YOUR GOAL — Extract every line of the material below and reproduce it faithfully.

DATA BLOCK —
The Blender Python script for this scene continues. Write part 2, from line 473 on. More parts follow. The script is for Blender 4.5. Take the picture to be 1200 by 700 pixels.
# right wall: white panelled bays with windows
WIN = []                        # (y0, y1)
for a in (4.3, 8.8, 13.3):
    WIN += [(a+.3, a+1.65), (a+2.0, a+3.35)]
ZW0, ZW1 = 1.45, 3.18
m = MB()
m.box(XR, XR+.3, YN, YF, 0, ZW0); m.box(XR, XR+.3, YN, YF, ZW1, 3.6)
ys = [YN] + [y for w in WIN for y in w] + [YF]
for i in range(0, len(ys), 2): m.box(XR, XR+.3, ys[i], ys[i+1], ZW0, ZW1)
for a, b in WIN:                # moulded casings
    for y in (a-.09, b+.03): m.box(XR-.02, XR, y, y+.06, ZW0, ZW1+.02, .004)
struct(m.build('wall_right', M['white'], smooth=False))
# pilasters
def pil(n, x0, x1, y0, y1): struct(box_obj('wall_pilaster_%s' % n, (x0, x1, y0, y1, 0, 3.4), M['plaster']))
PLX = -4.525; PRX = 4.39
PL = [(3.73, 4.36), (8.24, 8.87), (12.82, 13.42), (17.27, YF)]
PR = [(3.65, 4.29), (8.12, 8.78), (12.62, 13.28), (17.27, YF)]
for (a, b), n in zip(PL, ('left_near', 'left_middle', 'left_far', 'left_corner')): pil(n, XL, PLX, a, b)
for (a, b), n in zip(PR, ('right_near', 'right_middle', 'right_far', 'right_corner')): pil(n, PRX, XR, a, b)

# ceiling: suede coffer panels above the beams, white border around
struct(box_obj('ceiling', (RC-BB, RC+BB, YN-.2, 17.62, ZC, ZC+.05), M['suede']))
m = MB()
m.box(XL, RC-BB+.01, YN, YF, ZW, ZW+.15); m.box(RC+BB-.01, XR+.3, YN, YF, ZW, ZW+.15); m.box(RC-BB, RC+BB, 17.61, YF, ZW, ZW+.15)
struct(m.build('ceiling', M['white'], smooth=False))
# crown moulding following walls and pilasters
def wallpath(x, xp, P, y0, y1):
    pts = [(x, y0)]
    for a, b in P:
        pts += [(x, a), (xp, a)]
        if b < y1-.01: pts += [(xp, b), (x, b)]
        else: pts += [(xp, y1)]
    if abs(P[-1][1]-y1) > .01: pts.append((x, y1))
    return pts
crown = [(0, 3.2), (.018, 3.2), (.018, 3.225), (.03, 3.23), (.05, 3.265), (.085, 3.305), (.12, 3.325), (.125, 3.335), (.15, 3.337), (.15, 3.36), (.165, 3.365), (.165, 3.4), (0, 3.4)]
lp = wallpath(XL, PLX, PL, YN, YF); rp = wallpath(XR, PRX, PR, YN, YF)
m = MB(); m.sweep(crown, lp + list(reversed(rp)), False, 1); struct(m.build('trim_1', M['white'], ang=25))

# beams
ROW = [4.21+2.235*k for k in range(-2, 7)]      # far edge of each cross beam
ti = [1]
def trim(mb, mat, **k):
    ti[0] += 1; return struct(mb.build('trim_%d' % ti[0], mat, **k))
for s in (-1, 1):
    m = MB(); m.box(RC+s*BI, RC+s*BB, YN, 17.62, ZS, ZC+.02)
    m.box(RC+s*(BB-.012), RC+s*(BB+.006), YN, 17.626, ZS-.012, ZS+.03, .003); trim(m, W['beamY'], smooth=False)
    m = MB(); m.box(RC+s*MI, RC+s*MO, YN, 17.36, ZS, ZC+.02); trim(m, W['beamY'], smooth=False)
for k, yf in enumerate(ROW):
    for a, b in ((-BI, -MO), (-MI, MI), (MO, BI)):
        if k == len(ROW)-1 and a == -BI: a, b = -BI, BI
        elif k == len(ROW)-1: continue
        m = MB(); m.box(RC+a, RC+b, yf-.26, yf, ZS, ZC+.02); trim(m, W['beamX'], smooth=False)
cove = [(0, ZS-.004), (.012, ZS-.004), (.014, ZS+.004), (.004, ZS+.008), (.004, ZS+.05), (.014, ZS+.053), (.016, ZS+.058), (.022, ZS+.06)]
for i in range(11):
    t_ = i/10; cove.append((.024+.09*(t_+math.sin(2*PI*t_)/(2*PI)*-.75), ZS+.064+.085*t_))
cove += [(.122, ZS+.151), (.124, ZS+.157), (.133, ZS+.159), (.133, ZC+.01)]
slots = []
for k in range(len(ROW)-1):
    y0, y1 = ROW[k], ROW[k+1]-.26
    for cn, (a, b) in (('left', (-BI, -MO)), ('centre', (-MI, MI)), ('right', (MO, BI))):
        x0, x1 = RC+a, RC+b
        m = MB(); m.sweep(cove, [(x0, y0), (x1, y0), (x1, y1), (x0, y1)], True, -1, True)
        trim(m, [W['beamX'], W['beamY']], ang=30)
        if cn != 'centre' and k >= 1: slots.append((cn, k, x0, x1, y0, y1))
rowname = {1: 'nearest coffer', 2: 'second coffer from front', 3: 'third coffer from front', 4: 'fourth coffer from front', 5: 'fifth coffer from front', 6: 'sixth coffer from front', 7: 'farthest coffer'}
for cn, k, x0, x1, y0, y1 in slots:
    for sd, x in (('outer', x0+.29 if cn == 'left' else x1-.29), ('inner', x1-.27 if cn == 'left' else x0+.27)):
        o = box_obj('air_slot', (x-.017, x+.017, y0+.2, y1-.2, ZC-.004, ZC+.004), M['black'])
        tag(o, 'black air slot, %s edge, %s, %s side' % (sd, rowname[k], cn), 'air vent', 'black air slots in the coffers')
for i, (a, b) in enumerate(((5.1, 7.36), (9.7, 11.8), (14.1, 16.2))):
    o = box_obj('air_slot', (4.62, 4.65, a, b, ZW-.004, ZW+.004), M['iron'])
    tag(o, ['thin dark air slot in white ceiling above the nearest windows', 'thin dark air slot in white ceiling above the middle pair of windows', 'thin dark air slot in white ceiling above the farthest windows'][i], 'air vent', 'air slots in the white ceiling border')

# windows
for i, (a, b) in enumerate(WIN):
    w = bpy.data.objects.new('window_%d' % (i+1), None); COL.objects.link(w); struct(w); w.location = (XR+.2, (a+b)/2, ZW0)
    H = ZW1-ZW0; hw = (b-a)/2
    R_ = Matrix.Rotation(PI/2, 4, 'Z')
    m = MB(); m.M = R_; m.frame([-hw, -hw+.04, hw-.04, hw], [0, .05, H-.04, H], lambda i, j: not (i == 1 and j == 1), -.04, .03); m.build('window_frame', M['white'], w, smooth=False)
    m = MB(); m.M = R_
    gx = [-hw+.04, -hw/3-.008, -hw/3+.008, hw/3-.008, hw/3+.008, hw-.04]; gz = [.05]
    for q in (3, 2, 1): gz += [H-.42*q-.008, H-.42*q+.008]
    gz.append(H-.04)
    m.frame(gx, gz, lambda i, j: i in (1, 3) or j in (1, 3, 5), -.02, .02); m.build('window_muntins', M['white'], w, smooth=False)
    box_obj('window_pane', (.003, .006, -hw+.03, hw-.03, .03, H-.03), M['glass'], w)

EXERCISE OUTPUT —
The Blender Python script for this scene continues. Write part 2, from line 473 on. More parts follow. The script is for Blender 4.5. Take the picture to be 1200 by 700 pixels.
# right wall: white panelled bays with windows
WIN = []                        # (y0, y1)
for a in (4.3, 8.8, 13.3):
    WIN += [(a+.3, a+1.65), (a+2.0, a+3.35)]
ZW0, ZW1 = 1.45, 3.18
m = MB()
m.box(XR, XR+.3, YN, YF, 0, ZW0); m.box(XR, XR+.3, YN, YF, ZW1, 3.6)
ys = [YN] + [y for w in WIN for y in w] + [YF]
for i in range(0, len(ys), 2): m.box(XR, XR+.3, ys[i], ys[i+1], ZW0, ZW1)
for a, b in WIN:                # moulded casings
    for y in (a-.09, b+.03): m.box(XR-.02, XR, y, y+.06, ZW0, ZW1+.02, .004)
struct(m.build('wall_right', M['white'], smooth=False))
# pilasters
def pil(n, x0, x1, y0, y1): struct(box_obj('wall_pilaster_%s' % n, (x0, x1, y0, y1, 0, 3.4), M['plaster']))
PLX = -4.525; PRX = 4.39
PL = [(3.73, 4.36), (8.24, 8.87), (12.82, 13.42), (17.27, YF)]
PR = [(3.65, 4.29), (8.12, 8.78), (12.62, 13.28), (17.27, YF)]
for (a, b), n in zip(PL, ('left_near', 'left_middle', 'left_far', 'left_corner')): pil(n, XL, PLX, a, b)
for (a, b), n in zip(PR, ('right_near', 'right_middle', 'right_far', 'right_corner')): pil(n, PRX, XR, a, b)

# ceiling: suede coffer panels above the beams, white border around
struct(box_obj('ceiling', (RC-BB, RC+BB, YN-.2, 17.62, ZC, ZC+.05), M['suede']))
m = MB()
m.box(XL, RC-BB+.01, YN, YF, ZW, ZW+.15); m.box(RC+BB-.01, XR+.3, YN, YF, ZW, ZW+.15); m.box(RC-BB, RC+BB, 17.61, YF, ZW, ZW+.15)
struct(m.build('ceiling', M['white'], smooth=False))
# crown moulding following walls and pilasters
def wallpath(x, xp, P, y0, y1):
    pts = [(x, y0)]
    for a, b in P:
        pts += [(x, a), (xp, a)]
        if b < y1-.01: pts += [(xp, b), (x, b)]
        else: pts += [(xp, y1)]
    if abs(P[-1][1]-y1) > .01: pts.append((x, y1))
    return pts
crown = [(0, 3.2), (.018, 3.2), (.018, 3.225), (.03, 3.23), (.05, 3.265), (.085, 3.305), (.12, 3.325), (.125, 3.335), (.15, 3.337), (.15, 3.36), (.165, 3.365), (.165, 3.4), (0, 3.4)]
lp = wallpath(XL, PLX, PL, YN, YF); rp = wallpath(XR, PRX, PR, YN, YF)
m = MB(); m.sweep(crown, lp + list(reversed(rp)), False, 1); struct(m.build('trim_1', M['white'], ang=25))

# beams
ROW = [4.21+2.235*k for k in range(-2, 7)]      # far edge of each cross beam
ti = [1]
def trim(mb, mat, **k):
    ti[0] += 1; return struct(mb.build('trim_%d' % ti[0], mat, **k))
for s in (-1, 1):
    m = MB(); m.box(RC+s*BI, RC+s*BB, YN, 17.62, ZS, ZC+.02)
    m.box(RC+s*(BB-.012), RC+s*(BB+.006), YN, 17.626, ZS-.012, ZS+.03, .003); trim(m, W['beamY'], smooth=False)
    m = MB(); m.box(RC+s*MI, RC+s*MO, YN, 17.36, ZS, ZC+.02); trim(m, W['beamY'], smooth=False)
for k, yf in enumerate(ROW):
    for a, b in ((-BI, -MO), (-MI, MI), (MO, BI)):
        if k == len(ROW)-1 and a == -BI: a, b = -BI, BI
        elif k == len(ROW)-1: continue
        m = MB(); m.box(RC+a, RC+b, yf-.26, yf, ZS, ZC+.02); trim(m, W['beamX'], smooth=False)
cove = [(0, ZS-.004), (.012, ZS-.004), (.014, ZS+.004), (.004, ZS+.008), (.004, ZS+.05), (.014, ZS+.053), (.016, ZS+.058), (.022, ZS+.06)]
for i in range(11):
    t_ = i/10; cove.append((.024+.09*(t_+math.sin(2*PI*t_)/(2*PI)*-.75), ZS+.064+.085*t_))
cove += [(.122, ZS+.151), (.124, ZS+.157), (.133, ZS+.159), (.133, ZC+.01)]
slots = []
for k in range(len(ROW)-1):
    y0, y1 = ROW[k], ROW[k+1]-.26
    for cn, (a, b) in (('left', (-BI, -MO)), ('centre', (-MI, MI)), ('right', (MO, BI))):
        x0, x1 = RC+a, RC+b
        m = MB(); m.sweep(cove, [(x0, y0), (x1, y0), (x1, y1), (x0, y1)], True, -1, True)
        trim(m, [W['beamX'], W['beamY']], ang=30)
        if cn != 'centre' and k >= 1: slots.append((cn, k, x0, x1, y0, y1))
rowname = {1: 'nearest coffer', 2: 'second coffer from front', 3: 'third coffer from front', 4: 'fourth coffer from front', 5: 'fifth coffer from front', 6: 'sixth coffer from front', 7: 'farthest coffer'}
for cn, k, x0, x1, y0, y1 in slots:
    for sd, x in (('outer', x0+.29 if cn == 'left' else x1-.29), ('inner', x1-.27 if cn == 'left' else x0+.27)):
        o = box_obj('air_slot', (x-.017, x+.017, y0+.2, y1-.2, ZC-.004, ZC+.004), M['black'])
        tag(o, 'black air slot, %s edge, %s, %s side' % (sd, rowname[k], cn), 'air vent', 'black air slots in the coffers')
for i, (a, b) in enumerate(((5.1, 7.36), (9.7, 11.8), (14.1, 16.2))):
    o = box_obj('air_slot', (4.62, 4.65, a, b, ZW-.004, ZW+.004), M['iron'])
    tag(o, ['thin dark air slot in white ceiling above the nearest windows', 'thin dark air slot in white ceiling above the middle pair of windows', 'thin dark air slot in white ceiling above the farthest windows'][i], 'air vent', 'air slots in the white ceiling border')

# windows
for i, (a, b) in enumerate(WIN):
    w = bpy.data.objects.new('window_%d' % (i+1), None); COL.objects.link(w); struct(w); w.location = (XR+.2, (a+b)/2, ZW0)
    H = ZW1-ZW0; hw = (b-a)/2
    R_ = Matrix.Rotation(PI/2, 4, 'Z')
    m = MB(); m.M = R_; m.frame([-hw, -hw+.04, hw-.04, hw], [0, .05, H-.04, H], lambda i, j: not (i == 1 and j == 1), -.04, .03); m.build('window_frame', M['white'], w, smooth=False)
    m = MB(); m.M = R_
    gx = [-hw+.04, -hw/3-.008, -hw/3+.008, hw/3-.008, hw/3+.008, hw-.04]; gz = [.05]
    for q in (3, 2, 1): gz += [H-.42*q-.008, H-.42*q+.008]
    gz.append(H-.04)
    m.frame(gx, gz, lambda i, j: i in (1, 3) or j in (1, 3, 5), -.02, .02); m.build('window_muntins', M['white'], w, smooth=False)
    box_obj('window_pane', (.003, .006, -hw+.03, hw-.03, .03, H-.03), M['glass'], w)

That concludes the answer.